Chris Burkett – Global Stars (GB)

Formation Aerobatic Championships

Formation Aerobatic ChampionshipsI developed a passion for aviation from about the age of ten.  Nobody in my family flew – but before I was born my grandfather worked in the Air Ministry, and narrowly avoided being killed in the R101 airship disaster.  As a lad I pleaded with my parents to take me to the big airshows like Farnborough, Mildenhall and Duxford – my younger self would be surprised to see me flying at them years later!

When I started secondary school I got to know Mark Hanna, who was then in the sixth form and encouraged my interest in aviation. I remember joining Mark at Duxford for his first flight in the Spitfire.

I flew at school with the air cadets – my first aerobatics were in the deHavilland Chipmunk. It was a great trainer and years later it became the first aeroplane I owned a share of.

After school I was given a sponsorship by British Aerospace to study aeronautics at university. The Formula One motor racing teams also visited regularly to test in the university’s wind tunnels. After graduating I got recruited into F1. It was an interesting and exciting few years, with myself and my boss Adrian Newey responsible for the aerodynamic design of the whole car. We were first to apply computational aerodynamics to racecar design, and I left to set up a company to develop it further, with two professors from Bristol University. Since then we’ve worked with all the championship winning F1 teams. We also applied our computer modelling skills to the design of the yacht ‘Sailrocket II’. In 2012 it smashed the outright world speed sailing record (65 knots – a record likely to stand for a while!).

When I got back to flying regularly we based our shared Chipmunk at Little Gransden, Mark Jefferies’ airfield in Cambridgeshire. This was when I first met Mark, who is now my team mate and leader of the Global Stars. Little Gransden had become a hotbed for UK aerobatics and I was only too willing to get sucked in! I was soon having fun flying a Pitts biplane, and thought about having a go at aerobatic competitions. I remember entering at both Beginner and Standard levels in my first competition, and to my surprise winning them both. After this I entered competitions occasionally rather than religiously, also winning the National Championships at Standard in my first year.

My first taster of air display and formation flying came as a member of Captain Neville’s Flying Circus. Balloon bursting, flour bombing and flying ‘limbo’ underneath bunting was fun! Initially this was in the Chipmunk and later in the Pitts (good fun but deemed incompatible with team mates’ Tiger Moths!).

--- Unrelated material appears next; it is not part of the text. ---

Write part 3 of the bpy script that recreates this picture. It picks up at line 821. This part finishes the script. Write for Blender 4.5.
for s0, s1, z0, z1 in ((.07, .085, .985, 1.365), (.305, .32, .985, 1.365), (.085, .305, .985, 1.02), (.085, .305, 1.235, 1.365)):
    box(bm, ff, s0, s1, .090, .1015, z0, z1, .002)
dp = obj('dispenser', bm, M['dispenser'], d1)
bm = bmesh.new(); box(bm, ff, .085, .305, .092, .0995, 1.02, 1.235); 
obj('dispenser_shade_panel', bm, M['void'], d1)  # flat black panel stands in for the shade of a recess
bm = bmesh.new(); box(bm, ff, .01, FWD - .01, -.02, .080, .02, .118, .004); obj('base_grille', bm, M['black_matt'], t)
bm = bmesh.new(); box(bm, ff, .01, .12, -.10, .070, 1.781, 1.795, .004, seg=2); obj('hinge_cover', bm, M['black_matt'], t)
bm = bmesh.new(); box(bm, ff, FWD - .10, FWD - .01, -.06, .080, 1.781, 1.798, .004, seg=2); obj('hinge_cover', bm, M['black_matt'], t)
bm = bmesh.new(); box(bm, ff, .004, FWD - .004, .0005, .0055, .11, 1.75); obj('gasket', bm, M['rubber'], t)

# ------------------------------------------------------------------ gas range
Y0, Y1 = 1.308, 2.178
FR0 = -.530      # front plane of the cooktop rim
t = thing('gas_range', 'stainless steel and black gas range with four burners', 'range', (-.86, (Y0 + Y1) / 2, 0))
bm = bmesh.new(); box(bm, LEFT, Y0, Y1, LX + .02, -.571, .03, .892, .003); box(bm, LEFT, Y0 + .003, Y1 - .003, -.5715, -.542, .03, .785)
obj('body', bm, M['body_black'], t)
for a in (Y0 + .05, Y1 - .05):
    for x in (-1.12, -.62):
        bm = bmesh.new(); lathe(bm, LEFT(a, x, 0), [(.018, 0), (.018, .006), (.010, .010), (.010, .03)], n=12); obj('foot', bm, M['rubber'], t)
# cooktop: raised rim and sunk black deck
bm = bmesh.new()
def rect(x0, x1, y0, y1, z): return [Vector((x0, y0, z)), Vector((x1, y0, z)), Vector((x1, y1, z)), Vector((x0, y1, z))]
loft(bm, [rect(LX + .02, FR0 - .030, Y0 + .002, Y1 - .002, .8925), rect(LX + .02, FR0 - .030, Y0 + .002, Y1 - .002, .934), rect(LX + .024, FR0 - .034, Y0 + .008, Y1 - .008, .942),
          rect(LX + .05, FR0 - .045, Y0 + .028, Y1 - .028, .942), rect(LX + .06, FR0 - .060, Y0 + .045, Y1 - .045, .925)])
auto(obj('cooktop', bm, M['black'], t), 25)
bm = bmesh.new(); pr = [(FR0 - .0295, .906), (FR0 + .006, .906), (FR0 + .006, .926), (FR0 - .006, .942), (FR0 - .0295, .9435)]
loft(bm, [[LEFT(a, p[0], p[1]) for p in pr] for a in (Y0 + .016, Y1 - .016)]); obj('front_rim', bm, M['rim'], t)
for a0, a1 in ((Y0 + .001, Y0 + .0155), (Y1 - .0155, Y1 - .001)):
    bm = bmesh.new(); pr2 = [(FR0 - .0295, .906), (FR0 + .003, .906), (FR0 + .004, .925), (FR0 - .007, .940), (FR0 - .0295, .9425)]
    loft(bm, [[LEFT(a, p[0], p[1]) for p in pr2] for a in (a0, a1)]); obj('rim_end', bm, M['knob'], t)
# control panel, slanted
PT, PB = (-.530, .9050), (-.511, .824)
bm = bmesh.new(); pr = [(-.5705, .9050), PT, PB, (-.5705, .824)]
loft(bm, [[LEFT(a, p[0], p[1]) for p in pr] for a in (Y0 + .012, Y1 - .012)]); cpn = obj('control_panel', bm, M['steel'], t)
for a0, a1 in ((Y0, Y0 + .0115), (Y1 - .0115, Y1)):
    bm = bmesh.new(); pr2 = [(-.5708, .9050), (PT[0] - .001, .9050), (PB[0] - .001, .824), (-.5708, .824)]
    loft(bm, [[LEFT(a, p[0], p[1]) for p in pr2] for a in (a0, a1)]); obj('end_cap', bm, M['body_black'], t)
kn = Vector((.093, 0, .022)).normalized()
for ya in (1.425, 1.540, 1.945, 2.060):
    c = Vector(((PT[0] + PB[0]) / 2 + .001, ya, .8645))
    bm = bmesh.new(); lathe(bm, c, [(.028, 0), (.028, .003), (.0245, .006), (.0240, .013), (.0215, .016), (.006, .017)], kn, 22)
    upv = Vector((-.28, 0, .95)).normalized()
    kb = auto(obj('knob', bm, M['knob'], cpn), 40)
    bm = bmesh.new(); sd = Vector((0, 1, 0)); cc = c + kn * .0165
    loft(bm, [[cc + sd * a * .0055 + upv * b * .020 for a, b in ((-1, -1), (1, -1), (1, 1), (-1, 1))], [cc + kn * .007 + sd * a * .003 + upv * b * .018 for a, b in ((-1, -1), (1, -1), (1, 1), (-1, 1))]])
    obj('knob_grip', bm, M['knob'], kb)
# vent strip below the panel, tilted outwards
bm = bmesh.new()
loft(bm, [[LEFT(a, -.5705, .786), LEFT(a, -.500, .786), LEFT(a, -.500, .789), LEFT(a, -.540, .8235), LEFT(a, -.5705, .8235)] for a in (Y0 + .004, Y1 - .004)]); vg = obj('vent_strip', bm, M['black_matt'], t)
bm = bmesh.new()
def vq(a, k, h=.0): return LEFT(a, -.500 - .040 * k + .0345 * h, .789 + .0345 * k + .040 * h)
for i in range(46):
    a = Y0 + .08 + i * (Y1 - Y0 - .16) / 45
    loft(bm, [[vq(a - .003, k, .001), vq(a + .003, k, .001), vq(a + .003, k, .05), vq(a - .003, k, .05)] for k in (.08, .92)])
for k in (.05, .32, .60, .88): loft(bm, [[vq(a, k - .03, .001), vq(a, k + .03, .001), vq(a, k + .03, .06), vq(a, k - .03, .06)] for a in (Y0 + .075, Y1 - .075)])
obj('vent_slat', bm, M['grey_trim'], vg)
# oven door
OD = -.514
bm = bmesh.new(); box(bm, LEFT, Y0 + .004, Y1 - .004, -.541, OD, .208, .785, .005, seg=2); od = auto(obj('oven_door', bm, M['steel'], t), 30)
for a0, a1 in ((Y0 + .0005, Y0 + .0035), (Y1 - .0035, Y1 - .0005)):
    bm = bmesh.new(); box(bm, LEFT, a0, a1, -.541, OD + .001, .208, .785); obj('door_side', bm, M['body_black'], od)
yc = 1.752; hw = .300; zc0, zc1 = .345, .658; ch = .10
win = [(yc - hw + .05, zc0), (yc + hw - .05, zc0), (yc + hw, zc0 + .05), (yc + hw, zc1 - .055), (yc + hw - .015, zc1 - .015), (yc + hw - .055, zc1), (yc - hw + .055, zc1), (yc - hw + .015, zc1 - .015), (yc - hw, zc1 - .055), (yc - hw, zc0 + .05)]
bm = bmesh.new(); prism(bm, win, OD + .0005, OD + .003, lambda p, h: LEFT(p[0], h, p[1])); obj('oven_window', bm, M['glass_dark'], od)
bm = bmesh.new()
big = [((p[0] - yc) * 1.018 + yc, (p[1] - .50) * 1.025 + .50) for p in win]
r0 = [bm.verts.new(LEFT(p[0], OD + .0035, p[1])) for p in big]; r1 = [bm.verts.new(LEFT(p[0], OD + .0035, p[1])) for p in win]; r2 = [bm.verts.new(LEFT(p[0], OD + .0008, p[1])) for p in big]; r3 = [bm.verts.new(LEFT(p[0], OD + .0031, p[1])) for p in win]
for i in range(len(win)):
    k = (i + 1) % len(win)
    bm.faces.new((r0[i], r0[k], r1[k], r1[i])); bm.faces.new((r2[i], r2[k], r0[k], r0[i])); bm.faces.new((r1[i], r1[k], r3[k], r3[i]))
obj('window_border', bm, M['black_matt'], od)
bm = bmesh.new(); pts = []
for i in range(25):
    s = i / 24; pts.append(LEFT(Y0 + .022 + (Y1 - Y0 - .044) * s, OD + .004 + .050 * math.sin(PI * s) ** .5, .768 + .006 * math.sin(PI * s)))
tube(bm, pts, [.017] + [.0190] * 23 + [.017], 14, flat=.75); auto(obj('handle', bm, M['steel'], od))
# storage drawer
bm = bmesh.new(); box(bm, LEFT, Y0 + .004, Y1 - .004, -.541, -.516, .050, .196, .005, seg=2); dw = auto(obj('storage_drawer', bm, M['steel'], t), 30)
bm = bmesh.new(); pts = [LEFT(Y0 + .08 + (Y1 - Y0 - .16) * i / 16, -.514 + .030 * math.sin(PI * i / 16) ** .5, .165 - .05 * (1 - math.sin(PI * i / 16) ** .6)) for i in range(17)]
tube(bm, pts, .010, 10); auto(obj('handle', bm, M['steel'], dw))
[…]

Aerobatics is a bit like a drug once you’re hooked; you usually crave more. So it was both inevitable and (in my mind at least) essential that I start flying a high performance monoplane – in my case the Extra 300S. Your body adjusts to the higher ‘drug dose’ quite quickly! The Extra is a very ‘honest’ aeroplane, but like all machines of this class it takes a lot of experience and practice to fly it consistently to its limits. It was fun learning to perform the advanced and unlimited repertoire of competition aerobatic figures. But discovering the gyroscopic freestyle figures led me increasingly to the ‘dark side’ of freestyle and airshow flying.

These days I have a very busy schedule of air display flying – sometimes solo, but more often as part of an aerobatic team. It’s normal to be busy flying over the summer, but increasingly we are also off on trips during the European winter to far flung destinations. As I write this we are recently back from a Global Stars team trip to display in India. Formation aerobatics brings another dimension to flying – it truly feels like a modern day Sport of Kings. The satisfaction you can gain from mutual trust and teamwork is way beyond what you can achieve as a rather lonely solo performer. In my years before active display flying I did a lot of climbing and winter ski mountaineering. I recognise parallels between the expeditions I had then, and the trips to major overseas events we have now. The ‘team dynamic’ is very important in both – in the intensity of the moment when you are putting your life in someone else’s hands, but also in the downtime and for the tall stories in the bar afterwards!

I’ve been privileged to fly in memorable displays around the world. Travelling and meeting people is a big part of the fun. My first visit to China with the Global Stars was to Zhuhai as part of the launch event for a new car. Our performance was screened live on the world’s largest TV display. In Bahrain we were sponsored by DHL and the display involved flying in close formation with one of their enormous Boeing freighters. At the other extreme of formation partners, I sometimes fly synchronised aerobatics with a radio controlled scale model of my aeroplane, expertly flown by Mike Williams.

With Twister Aerobatics (led by Peter Wells)  we fly twilight displays, with wingtip mounted pyrotechnics which can be fired from the cockpit. Flying in close formation in gathering darkness, with intensely bright fireworks streaming off our wingtips, can be a surreal experience. Sometimes, as wingman, I have no idea which way up I am … trust your formation leader or don’t fly!

It’s exciting to be a part of the inaugural world Formation Aerobatic Championships. To do something that you love, and to be compared with the best in the world, what could be better? Big thanks to my long suffering family for allowing me the time away from home to indulge my passions! I look forward to seeing old friends, meeting new ones, and taking part in new adventures.